Risk Analysis

How Reassuring are Risk Comparisons to Pollution Standards and Emission Limits?

Journal Article

Pollutant emissions or ambient levels are often justified by reference to a higher benchmark, such as a public health standard or permit limit. However, does this risk comparison persuade the public audiences to whom it is frequently directed that such pollution levels are “acceptable”? A substantial proportion of people living within one mile of New Jersey's industrial facilities, perhaps as much as half, is indeed reassured by a comparison to such benchmarks.
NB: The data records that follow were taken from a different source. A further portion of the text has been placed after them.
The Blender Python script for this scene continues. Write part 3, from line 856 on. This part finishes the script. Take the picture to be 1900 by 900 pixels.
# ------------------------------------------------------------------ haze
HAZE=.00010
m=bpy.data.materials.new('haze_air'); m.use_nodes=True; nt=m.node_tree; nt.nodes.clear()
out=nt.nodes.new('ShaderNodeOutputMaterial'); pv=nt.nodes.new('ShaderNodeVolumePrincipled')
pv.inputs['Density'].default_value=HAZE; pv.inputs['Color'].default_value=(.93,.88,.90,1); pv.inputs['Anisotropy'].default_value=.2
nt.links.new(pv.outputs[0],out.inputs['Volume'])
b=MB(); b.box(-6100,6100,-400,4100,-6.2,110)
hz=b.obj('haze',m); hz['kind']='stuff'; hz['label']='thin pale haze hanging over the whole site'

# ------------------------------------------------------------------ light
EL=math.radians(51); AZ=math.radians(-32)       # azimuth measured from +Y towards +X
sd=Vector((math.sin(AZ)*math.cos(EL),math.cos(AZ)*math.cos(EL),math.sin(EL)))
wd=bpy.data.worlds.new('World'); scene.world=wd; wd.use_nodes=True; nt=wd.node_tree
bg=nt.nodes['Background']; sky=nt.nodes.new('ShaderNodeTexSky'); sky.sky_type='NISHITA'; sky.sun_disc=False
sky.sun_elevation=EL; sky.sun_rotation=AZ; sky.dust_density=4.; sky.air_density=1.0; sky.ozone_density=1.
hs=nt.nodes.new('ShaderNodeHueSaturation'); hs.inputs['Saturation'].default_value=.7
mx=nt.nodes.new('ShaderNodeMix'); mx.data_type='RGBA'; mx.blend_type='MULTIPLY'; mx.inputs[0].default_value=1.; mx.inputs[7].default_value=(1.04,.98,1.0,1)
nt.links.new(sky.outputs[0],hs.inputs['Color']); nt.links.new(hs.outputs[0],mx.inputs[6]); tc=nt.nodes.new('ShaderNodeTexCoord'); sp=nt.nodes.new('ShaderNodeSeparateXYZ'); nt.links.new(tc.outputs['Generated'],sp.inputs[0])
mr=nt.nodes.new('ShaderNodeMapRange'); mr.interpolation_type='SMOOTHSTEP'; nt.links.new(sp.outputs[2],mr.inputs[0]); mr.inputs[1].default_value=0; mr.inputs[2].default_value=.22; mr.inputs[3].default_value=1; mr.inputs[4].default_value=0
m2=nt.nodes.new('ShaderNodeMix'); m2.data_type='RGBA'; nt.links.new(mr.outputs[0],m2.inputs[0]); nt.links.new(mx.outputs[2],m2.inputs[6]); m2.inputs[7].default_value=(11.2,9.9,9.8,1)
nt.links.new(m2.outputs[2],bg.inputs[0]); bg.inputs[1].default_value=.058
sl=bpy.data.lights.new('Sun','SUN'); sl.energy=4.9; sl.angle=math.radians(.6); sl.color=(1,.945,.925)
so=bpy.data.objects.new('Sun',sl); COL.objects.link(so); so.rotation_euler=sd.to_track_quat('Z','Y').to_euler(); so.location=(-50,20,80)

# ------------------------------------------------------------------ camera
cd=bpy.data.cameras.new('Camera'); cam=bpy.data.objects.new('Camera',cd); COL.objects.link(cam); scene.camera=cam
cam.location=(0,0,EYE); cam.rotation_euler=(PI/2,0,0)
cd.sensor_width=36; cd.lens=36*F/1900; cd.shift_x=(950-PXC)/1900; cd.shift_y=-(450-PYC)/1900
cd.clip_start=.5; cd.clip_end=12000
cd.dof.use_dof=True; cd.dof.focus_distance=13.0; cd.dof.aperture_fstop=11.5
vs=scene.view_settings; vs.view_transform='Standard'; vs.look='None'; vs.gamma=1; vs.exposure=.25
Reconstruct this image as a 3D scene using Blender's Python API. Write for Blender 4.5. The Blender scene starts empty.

Positive attitudes toward discharge limits were linked to speaking English at home; positive attitudes toward drinking water standards were associated with seeing local benefits of industry as outweighing its risks, not speaking English, and relative youth (49 years old or less). Three scenarios involving drinking water contamination varied pre‐ and post‐treatment levels of the pollutant, though all post‐treatment levels were below the standard. In all cases great concern was expressed, with no significant differences across scenarios; net benefits, being white, and non‐English speaking were linked to lower concern. Relative trust seems a better explanation of different attitudes toward benchmark comparisons than varying levels of knowledge, but both hypotheses have drawbacks that merit further testing. These results imply that people with negative views of industry or government, the ones officials might most wish to reassure, will tend to doubt that regulatory benchmarks offer a valid risk comparison.